The most damning thing about Substack is not any of these theoretical structural mechanics, it’s the easier more intuitive understanding that nothing great will be written here. Each piece we read and publish is a bite sized dose of momentary stimulation. It follows an unwritten contract between each party–I will not try too hard to writing anything serious, you will not try too hard to understand my writing, and both of us will be happier for it–that feels less like patronage, and more like a cheap imitation of actual craft, something that fulfils its surface level goals but goes no further.
At the risk of veering into the extended metaphor of insight as porn (at least the latter does actually have infinite variety), or the worse and more general crank-dom lamenting the death of my culture and its replacement with the horrid youth culture, it is still worth speaking the obvious truth that having someone who is not your spouse feed their thoughts to you 5-days-a-week, thoughts that they themselves have only had a day to work on, thoughts which would likely go refined or unexpressed in a publication with longer-time horizons, is probably not good for your brain. That’s not a “weekly update”, it’s a parasocial relationship, it’s the same poison you get from every other one-sided social media platform.
Now take a step back, and imagine you’re a book written in 1920. You know that some books become classics while others have a mere flash-in-the-pan success. Naturally, you’d like to know where you fit on the spectrum. But note that survival in this sense is closer to power-law than normal, only a tiny minority of books can endure, least the canon bloat endlessly.
So with each passing day, rather approaching an impending expiration date, you approach the possibility of longevity. Conditional on being alive, it becomes increasingly likely that you are part of the privileged cohort of immortal classics. Paradoxically, the longer you live, the longer you can expect to continue living. This is the Lindy Effect, a kind of near-magical aging-in-reverse enabled by survivorship bias.
This is an unusual, but valid, application of the Doomsday argument. Given no other knowledge, each observed instance is assumed to be sampled from the median, so any writing you come across is around the halfway point of its lifespan.
Back in your body now, you’re a reader once more. Your favorite author publishes a post at 9:15am that arrives in your inbox minutes later. You skim it over lunch at 1pm, delete the email, and then at 4:45pm that same day, it breathes its last breath.

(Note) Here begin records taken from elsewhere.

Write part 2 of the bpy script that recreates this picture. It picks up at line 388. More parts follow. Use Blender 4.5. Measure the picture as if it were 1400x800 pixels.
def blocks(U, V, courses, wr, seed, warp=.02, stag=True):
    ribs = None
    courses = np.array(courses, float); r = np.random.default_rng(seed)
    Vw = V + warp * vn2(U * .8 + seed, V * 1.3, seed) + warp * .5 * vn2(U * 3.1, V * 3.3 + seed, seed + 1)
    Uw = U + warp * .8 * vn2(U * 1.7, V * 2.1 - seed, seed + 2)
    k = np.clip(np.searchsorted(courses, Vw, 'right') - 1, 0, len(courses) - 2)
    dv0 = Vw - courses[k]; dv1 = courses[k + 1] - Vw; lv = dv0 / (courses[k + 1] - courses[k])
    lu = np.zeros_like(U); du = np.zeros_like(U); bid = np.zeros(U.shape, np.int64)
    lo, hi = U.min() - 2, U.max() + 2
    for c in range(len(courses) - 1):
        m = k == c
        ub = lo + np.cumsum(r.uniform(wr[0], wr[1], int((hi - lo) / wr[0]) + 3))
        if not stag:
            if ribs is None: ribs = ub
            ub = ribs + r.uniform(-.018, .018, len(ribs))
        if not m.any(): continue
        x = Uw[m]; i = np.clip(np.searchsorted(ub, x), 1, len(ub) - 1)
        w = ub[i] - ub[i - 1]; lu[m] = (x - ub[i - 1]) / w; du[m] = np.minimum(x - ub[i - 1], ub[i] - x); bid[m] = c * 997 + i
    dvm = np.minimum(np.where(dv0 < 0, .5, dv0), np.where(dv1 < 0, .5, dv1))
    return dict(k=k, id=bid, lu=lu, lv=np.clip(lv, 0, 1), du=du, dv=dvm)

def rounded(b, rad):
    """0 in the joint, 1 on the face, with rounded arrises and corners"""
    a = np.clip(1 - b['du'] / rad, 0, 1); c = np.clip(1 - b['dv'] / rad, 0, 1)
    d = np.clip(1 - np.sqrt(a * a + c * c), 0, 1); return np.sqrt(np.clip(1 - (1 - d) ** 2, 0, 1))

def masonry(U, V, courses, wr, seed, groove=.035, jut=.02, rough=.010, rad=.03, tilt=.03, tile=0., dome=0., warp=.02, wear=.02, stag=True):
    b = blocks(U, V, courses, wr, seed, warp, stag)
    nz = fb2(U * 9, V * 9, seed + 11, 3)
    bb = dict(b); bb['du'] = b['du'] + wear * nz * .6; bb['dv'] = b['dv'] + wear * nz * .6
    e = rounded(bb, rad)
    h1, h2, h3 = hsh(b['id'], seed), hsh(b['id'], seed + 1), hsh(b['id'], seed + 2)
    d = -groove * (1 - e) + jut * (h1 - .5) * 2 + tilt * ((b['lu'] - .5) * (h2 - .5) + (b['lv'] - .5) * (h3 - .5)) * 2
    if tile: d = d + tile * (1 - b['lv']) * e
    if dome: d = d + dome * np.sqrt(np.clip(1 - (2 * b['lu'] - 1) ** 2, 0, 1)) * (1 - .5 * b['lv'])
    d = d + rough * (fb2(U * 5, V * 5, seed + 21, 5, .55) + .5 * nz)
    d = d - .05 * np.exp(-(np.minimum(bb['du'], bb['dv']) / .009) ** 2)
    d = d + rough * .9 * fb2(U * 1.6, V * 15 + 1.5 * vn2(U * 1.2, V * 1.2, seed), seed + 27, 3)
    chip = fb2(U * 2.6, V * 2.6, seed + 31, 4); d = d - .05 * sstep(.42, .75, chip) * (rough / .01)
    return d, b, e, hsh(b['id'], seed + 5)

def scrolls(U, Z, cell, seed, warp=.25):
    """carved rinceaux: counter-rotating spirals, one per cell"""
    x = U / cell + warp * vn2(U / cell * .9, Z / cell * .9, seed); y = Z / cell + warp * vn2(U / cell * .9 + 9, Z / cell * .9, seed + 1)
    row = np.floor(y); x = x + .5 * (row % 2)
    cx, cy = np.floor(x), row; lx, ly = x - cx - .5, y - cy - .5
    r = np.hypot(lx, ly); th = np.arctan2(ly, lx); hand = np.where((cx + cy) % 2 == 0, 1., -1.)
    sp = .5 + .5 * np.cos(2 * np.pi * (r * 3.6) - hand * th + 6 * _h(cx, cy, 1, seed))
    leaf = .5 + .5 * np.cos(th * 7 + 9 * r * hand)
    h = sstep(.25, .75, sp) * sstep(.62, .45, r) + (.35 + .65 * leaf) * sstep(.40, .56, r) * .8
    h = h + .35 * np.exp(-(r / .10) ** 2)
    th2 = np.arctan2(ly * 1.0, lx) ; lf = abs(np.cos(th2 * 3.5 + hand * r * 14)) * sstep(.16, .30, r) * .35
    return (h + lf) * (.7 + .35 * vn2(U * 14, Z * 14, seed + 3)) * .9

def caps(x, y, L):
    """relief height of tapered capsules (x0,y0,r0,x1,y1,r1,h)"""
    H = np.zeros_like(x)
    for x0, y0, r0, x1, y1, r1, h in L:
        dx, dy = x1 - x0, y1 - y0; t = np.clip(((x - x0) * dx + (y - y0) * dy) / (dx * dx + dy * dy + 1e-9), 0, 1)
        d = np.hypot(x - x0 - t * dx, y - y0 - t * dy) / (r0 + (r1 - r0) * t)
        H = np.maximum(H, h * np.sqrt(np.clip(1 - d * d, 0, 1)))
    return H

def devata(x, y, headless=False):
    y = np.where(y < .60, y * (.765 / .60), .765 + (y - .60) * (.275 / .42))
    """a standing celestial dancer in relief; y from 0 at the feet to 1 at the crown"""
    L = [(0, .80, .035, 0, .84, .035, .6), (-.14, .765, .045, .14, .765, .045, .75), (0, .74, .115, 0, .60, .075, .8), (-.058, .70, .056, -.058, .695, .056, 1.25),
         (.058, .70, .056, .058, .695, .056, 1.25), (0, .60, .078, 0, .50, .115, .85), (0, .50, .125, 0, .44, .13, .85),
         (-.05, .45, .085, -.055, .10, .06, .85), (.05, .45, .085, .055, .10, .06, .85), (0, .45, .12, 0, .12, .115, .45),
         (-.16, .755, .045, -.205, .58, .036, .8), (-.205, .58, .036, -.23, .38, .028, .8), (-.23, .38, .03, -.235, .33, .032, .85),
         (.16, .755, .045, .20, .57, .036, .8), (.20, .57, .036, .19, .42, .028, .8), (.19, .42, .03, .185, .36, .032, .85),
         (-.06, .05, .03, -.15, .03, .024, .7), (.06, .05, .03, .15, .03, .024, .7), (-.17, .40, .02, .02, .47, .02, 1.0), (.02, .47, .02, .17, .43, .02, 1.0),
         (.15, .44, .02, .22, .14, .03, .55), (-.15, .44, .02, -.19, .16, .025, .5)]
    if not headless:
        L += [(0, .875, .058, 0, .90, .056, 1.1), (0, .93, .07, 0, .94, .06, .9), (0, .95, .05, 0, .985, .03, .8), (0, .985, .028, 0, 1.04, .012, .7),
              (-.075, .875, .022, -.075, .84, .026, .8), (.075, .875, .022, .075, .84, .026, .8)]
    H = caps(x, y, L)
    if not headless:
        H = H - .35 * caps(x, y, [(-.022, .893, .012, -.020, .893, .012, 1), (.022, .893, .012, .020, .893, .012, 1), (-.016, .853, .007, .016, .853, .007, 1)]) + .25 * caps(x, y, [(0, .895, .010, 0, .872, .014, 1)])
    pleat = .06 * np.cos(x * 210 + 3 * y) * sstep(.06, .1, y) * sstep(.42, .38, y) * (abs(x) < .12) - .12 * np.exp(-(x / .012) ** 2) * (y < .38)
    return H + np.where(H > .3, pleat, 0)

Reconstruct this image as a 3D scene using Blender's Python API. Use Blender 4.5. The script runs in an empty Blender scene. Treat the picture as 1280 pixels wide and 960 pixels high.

If this all sounds overly theoretical and not at all applicable to your lived experience, then fine. But how often have you gone back to read an old edition of your favorite newsletter? Why bother when you’ll have a new one tomorrow? Has anything you’ve read recently stuck with you? And if so, has it stuck in your heart like your first kiss, or merely to your tongue, not poor or foul, spicy or sweet, but bland, boring, milquetoast.